対策課 谷山氏からの報告徴収では、文書に2行書かれていた。1カ所に8,200m3、もう一箇所に300m3。合計が8,500m3。
――たったそれだけでその数字を信じるのか。
対策課 あくまで報告徴収による数字だ。
――Bでの撤去費用にいくらかかるかわからない状況で、AかBか選択しろというのは、難しい話ではないか。現時点で、予算がわからないのか。
対策課 Aで撤去された後の状況で、Bとして協会と行政が話し合って、費用を算定する。それでもすでに170社がBを選択している。
――排出事業者の社名公表について。説明会では、過去の事例を示して行政文書の開示請求があった場合には応じる可能性があるとしている。データ・マックスが県に対し、開示請求したが、不開示だった。
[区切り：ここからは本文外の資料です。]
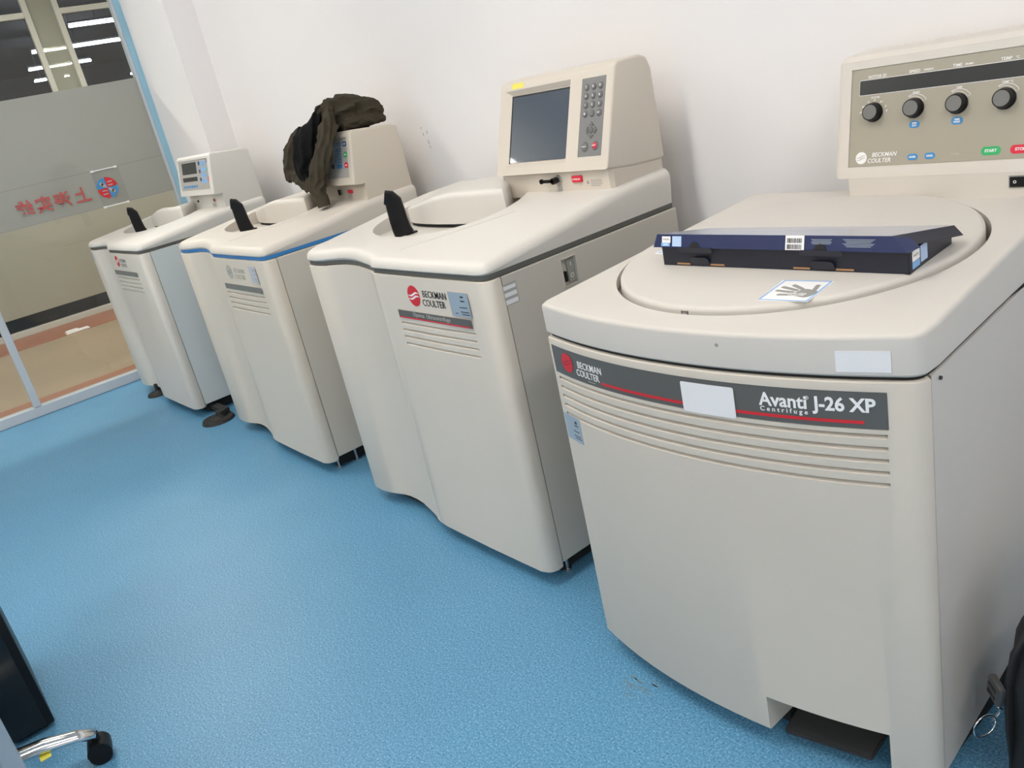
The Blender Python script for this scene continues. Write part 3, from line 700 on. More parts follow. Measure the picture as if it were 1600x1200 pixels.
# third machine (touch screen)
X3, Y3 = -2.425, 1.045
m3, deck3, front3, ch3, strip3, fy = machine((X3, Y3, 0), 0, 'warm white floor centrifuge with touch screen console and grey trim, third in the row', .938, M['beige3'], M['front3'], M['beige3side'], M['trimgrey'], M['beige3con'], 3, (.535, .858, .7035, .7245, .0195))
console_new(m3, .938, M['beige3con'], X3, Y3)
b = text_bm('Optima  Ultracentrifuge', .0150, .0003, sx=1.15); place(b, (.690, fy - .0012, .7165), *XZ, .0001); obj('strip_lettering', b, M['greyprint2'], strip3)
b = rect(.318, .0035, .0016); place(b, (.6965, fy, .7055), *XZ); obj('red_stripe', b, M['red'], strip3)
b = rect(.078, .060, .0006); place(b, (.827, fy, .760), *XZ); q = obj('inventory_sticker', b, M['stickerblue'], m3); q['label'] = 'pale blue inventory sticker'
dashes([(.010, .020, .012, .004), (.008, .010, .016, .003), (.0, -.006, .030, .0022), (.0, -.017, .034, .0022), (.004, -.023, .032, .0022), (-.022, -.022, .010, .002)], M['ink'], 'sticker_print', q, (.827, fy, .760), *XZ, .0008)
YZ = ((0, 1, 0), (0, 0, 1))
b = rect(.041, .050, .0006); place(b, (.936, .058, .772), *YZ); q = obj('asset_label', b, M['labelgrey'], m3)
dashes([(-.019, .0155, .036, .0085), (-.019, -.0005, .036, .0095), (-.019, -.0175, .036, .0105)], M['paper'], 'white_field', q, (.936, .058, .772), *YZ, .0008)
# rocker switch recess in the side
cut(ch3, [(lambda c: (box(c, .925, .96, .220, .266, .735, .800), c)[1])(bmesh.new())])
bm = join([rect(.050, .0025, .003, cy=.033), rect(.050, .0025, .003, cy=-.033), rect(.0025, .068, .003, cx=-.024), rect(.0025, .068, .003, cx=.024)]); place(bm, (.936, .243, .7675), *YZ); sw = obj('switch_frame', bm, M['beige3side'], m3)
bm = bmesh.new(); box(bm, .9252, .930, .243, .2655, .738, .797); obj('switch_plate', bm, M['greyprint'], m3)
bm = rbox(.9255, .938, .223, .234, .744, .770, .003, 2); obj('mains_switch', bm, M['black'], m3)
b = join([disc(.0055, .0004, 0, -.014, 20)]); place(b, (.930, .255, .7675), *YZ); obj('switch_mark', b, M['white'], m3)
b = join([disc(.0042, .0005, 0, -.014, 20)]); place(b, (.930, .255, .7675), *YZ); obj('switch_mark_centre', b, M['greyprint'], m3)
b = rect(.0015, .009, .0004, cy=.014); place(b, (.930, .255, .7675), *YZ); obj('switch_mark', b, M['white'], m3)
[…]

対策課 これは過去の事例を提示したまで。あくまで情報提供であり、迫ったわけではない。開示請求があった時点では、開示の対象ではなかった。
――いずれ開示されるタイミングが来るということか
対策課 その時点での判断になる。現時点でも排出事業者リストは公表していない。
――このような説明があれば、多くの業者は行政からの「圧力」だと捉えると思うが。
対策課 過去の事例があるので、紹介した。開示請求に応じるとは言っていない。紹介した事例がどの段階で行われた決定なのか、把握はしていない。
――マニュフェストの記載事項に不備があったものは、自主撤去対象となっている。中には日付が記載されていないことで、不備となったものもあると聞いている。適正に処理されたものもあるのではないか。
対策課 逆に適正に処理されていれば、書類はいい加減でいいのかということにもなる。関係者の言い分もわかるが、それもおかしな話。
紛糾した説明会と同じ。納得のいく回答は少なかった。